┏━━

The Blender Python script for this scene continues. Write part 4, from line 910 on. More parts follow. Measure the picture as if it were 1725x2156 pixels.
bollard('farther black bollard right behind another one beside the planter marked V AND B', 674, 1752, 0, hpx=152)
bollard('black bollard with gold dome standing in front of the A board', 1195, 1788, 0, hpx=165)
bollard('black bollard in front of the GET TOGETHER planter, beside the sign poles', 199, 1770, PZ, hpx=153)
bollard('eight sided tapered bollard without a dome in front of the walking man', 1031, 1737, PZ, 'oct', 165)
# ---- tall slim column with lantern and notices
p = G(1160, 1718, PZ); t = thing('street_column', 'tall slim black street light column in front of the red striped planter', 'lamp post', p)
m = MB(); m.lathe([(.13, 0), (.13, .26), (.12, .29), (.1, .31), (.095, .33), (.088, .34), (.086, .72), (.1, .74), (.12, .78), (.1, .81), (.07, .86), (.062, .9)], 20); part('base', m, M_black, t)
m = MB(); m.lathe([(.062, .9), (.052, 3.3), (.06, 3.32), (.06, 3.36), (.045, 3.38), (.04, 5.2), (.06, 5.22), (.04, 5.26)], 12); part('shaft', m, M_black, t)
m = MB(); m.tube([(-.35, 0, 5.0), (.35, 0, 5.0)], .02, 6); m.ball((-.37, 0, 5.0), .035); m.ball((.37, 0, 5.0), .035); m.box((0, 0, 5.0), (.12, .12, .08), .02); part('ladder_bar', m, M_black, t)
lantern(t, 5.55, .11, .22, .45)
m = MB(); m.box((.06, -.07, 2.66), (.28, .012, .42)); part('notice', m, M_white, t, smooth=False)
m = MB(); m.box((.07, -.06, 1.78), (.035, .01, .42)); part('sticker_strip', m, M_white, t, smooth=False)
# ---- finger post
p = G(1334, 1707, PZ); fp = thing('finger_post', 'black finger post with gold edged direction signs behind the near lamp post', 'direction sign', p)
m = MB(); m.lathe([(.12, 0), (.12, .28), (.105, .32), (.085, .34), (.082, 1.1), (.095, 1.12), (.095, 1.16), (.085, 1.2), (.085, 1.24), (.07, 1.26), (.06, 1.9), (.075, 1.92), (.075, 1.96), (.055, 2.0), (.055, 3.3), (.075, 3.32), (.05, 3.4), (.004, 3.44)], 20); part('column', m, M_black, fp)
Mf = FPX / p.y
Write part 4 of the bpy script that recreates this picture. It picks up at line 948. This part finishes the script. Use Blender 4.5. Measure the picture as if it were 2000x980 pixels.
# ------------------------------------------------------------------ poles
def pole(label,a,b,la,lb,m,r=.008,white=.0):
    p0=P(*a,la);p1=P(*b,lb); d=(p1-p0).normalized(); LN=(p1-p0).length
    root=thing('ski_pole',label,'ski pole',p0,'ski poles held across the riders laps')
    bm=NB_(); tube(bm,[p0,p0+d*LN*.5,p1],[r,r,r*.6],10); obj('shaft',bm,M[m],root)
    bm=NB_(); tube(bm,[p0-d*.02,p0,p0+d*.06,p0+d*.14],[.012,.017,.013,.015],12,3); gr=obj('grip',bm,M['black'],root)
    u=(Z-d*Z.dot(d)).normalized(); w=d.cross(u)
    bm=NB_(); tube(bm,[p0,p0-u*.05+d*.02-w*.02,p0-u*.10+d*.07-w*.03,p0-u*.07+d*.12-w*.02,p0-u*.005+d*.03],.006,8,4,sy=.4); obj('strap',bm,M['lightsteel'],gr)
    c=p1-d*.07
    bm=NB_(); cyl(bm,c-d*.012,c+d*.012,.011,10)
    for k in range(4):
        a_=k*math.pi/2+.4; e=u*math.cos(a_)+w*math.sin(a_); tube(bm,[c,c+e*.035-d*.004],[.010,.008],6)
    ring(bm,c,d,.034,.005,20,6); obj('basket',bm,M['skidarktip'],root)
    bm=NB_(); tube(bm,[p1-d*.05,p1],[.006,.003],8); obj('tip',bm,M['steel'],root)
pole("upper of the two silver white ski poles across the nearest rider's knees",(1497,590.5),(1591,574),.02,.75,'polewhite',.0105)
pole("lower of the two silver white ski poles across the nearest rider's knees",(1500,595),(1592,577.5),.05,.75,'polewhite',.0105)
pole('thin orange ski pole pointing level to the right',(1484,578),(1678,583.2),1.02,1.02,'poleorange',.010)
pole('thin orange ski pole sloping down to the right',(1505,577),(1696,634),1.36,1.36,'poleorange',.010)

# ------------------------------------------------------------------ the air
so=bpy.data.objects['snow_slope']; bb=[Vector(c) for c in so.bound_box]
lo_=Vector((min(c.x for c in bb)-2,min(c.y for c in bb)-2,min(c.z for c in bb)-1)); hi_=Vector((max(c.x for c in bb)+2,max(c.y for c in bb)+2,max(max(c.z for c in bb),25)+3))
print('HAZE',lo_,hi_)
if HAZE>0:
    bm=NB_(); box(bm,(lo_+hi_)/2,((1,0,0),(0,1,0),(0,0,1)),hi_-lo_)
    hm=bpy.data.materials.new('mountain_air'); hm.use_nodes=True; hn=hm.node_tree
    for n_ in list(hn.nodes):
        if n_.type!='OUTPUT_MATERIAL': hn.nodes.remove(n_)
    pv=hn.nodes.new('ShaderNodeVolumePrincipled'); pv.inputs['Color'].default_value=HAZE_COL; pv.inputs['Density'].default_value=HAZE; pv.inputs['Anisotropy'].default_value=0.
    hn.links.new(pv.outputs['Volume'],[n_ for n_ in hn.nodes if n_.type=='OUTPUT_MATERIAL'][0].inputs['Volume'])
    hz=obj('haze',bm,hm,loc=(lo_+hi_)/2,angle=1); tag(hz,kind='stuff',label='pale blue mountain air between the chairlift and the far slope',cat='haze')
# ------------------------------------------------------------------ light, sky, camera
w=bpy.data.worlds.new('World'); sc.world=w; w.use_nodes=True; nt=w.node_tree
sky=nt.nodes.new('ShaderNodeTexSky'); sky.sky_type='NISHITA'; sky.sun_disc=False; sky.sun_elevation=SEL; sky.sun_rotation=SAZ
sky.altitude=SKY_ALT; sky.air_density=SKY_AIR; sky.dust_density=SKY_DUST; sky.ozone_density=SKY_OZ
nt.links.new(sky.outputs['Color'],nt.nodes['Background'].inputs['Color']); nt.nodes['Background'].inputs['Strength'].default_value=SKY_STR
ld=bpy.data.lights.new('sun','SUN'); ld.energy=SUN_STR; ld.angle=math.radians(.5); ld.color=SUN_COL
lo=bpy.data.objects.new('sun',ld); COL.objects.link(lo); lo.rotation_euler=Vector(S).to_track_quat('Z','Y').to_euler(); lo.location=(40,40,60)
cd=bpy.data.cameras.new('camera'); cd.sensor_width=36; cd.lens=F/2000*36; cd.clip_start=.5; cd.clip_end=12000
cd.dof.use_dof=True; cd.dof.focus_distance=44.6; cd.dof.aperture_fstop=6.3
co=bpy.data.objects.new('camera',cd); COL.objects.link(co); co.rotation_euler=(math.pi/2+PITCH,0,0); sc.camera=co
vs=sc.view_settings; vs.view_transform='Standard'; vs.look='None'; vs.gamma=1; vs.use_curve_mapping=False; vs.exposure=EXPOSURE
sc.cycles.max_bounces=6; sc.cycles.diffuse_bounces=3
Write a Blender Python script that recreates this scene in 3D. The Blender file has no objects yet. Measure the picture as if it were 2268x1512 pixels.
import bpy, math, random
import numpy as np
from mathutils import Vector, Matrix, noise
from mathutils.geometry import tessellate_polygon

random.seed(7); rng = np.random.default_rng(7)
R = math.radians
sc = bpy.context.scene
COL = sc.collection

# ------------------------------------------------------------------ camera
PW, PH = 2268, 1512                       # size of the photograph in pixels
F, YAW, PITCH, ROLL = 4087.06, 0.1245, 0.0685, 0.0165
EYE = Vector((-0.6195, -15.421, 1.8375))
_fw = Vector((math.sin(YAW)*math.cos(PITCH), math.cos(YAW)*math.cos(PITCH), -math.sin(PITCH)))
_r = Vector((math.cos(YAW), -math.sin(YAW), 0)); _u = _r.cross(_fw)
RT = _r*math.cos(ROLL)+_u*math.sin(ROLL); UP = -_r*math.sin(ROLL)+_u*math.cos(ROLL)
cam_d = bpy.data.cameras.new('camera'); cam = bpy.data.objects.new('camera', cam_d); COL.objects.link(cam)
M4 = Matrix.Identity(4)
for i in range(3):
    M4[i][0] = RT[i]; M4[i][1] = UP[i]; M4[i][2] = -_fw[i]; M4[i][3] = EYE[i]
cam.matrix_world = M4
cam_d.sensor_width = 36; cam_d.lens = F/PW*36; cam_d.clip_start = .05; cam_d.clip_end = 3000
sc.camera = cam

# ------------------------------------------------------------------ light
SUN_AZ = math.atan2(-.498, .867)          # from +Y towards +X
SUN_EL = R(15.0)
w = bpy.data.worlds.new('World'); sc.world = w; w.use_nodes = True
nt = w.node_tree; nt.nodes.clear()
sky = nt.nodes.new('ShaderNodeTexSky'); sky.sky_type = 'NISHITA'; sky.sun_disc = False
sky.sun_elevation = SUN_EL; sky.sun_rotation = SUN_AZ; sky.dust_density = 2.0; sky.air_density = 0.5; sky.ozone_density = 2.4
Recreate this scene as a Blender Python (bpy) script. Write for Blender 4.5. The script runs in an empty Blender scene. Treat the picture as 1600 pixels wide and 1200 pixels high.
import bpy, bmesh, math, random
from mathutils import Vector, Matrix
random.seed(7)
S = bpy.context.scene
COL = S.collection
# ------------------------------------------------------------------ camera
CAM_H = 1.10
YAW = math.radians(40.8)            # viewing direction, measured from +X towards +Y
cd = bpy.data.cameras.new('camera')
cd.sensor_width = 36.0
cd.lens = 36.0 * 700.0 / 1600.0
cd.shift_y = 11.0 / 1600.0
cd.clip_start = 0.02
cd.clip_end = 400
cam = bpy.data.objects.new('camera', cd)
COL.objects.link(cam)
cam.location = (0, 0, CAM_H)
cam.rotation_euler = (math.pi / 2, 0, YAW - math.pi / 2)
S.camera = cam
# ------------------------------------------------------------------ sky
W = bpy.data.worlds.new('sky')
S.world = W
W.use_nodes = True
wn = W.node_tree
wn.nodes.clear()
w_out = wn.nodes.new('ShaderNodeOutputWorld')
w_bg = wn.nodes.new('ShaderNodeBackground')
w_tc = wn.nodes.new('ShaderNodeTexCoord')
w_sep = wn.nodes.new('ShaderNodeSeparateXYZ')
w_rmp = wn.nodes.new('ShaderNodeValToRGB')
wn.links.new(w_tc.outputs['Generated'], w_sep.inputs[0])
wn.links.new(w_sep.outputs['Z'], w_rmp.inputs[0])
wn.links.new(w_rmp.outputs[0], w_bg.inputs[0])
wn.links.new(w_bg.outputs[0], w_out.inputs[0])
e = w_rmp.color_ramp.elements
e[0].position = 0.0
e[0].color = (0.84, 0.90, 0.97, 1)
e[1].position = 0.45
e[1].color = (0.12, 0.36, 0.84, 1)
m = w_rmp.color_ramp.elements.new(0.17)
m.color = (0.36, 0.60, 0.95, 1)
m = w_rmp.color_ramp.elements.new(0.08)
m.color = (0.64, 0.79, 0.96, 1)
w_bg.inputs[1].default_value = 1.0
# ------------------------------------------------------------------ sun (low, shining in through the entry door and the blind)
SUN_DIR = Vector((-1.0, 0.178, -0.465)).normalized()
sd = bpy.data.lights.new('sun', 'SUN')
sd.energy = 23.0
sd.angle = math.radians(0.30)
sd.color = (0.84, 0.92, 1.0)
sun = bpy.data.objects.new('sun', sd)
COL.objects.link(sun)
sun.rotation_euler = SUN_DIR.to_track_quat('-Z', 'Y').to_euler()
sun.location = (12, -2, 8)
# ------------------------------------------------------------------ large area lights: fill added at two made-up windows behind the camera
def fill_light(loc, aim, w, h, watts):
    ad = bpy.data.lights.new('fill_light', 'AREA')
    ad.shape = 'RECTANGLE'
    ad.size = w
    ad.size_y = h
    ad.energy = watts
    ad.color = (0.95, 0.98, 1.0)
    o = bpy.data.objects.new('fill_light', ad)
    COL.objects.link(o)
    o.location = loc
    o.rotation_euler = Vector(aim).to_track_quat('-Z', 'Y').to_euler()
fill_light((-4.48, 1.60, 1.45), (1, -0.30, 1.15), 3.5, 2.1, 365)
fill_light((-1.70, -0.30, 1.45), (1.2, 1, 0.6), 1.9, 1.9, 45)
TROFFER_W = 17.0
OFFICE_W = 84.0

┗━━

Print only the run of lines that begins with the line containing "Write a Blender" and ends with the line containing "COL = sc.collection", both included, exactly as they read.

Write a Blender Python script that recreates this scene in 3D. The Blender file has no objects yet. Measure the picture as if it were 2268x1512 pixels.
import bpy, math, random
import numpy as np
from mathutils import Vector, Matrix, noise
from mathutils.geometry import tessellate_polygon

random.seed(7); rng = np.random.default_rng(7)
R = math.radians
sc = bpy.context.scene
COL = sc.collection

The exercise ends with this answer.